Wednesday, May 30, 2007

#14 Technorati

Technorati is for the real web2 enthusiast. But IMHO, the website's purpose is not obvious when you first view the home page and it overstates its achievements.


Deep in the FAQ's there is this clarification:


What about an RSS search engine? Is that different from what Technorati does?
Yes. RSS feeds are a subset of the World Live Web. An RSS search engine searches only content structured in specialized XML formats such as RSS and Atom but does not look at a site's HTML or other markup. Not all blogs have RSS feeds, and some sites that are not blogs (such as The New York Times or some online event calendars) do have RSS feeds. Many blogs only send out a small portion or summary of their full postings and leave the full postings on their sites as HTML. Technorati specializes in searching all blogs, not merely those with RSS feeds, and instead of only indexing the RSS feed (often the first few hundred words of an article), Technorati reads all of the HTML code in a blog posting, and also tracks all of the activity around a blog or post such as inbound and outbound links.



Technorati's claim that it "searches all blogs" appears to be hype. I searched for a number of names and subjects and was very surprised by the limited hit list. Then I found this in the FAQ:

Make sure your blog is pinging Technorati. Technorati does not index a blog unless a ping is received from the blog to initiate our spiders to visit the site.

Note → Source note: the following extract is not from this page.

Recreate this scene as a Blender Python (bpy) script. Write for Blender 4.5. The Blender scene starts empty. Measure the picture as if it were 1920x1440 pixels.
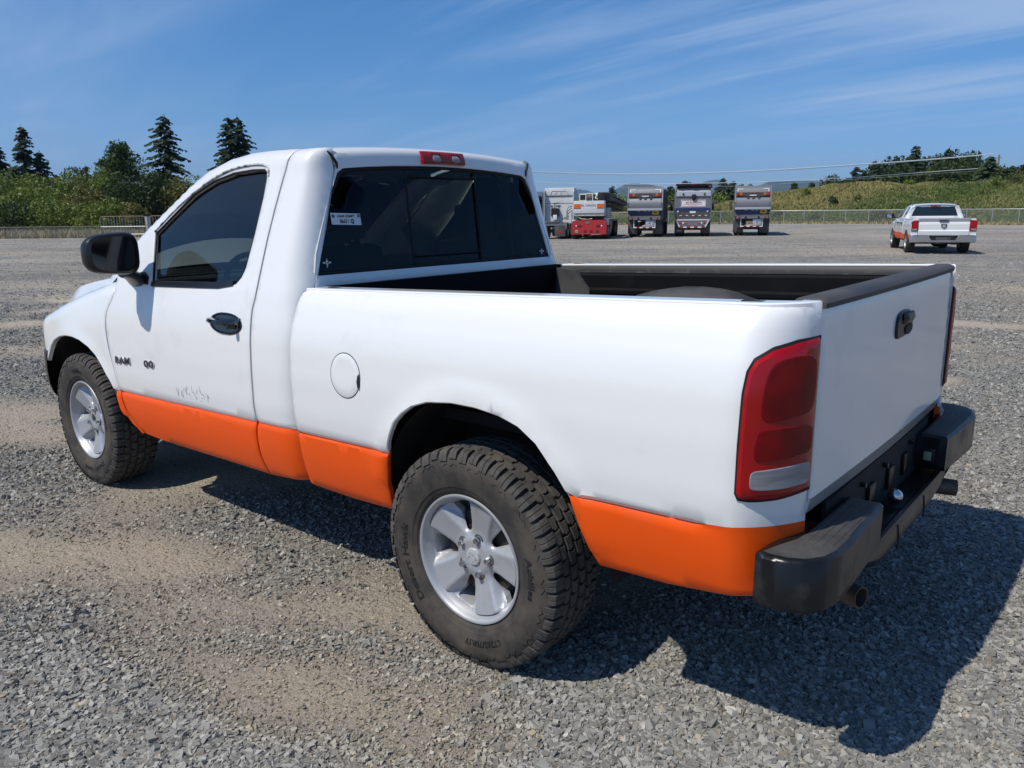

Also, if blog entries have been archived, Technorati can't see and index them. No wonder I'm not finding "all blogs".

Also, it seems curious that I can't easily find info on the lag time between a blog post and Technorati's indexing. It seems that this would be crucial, since you'd probably search blogs for just-happened news that hasn't yet hit websites.

Technorati and libraries? Seems it is another reference resource (when all else fails).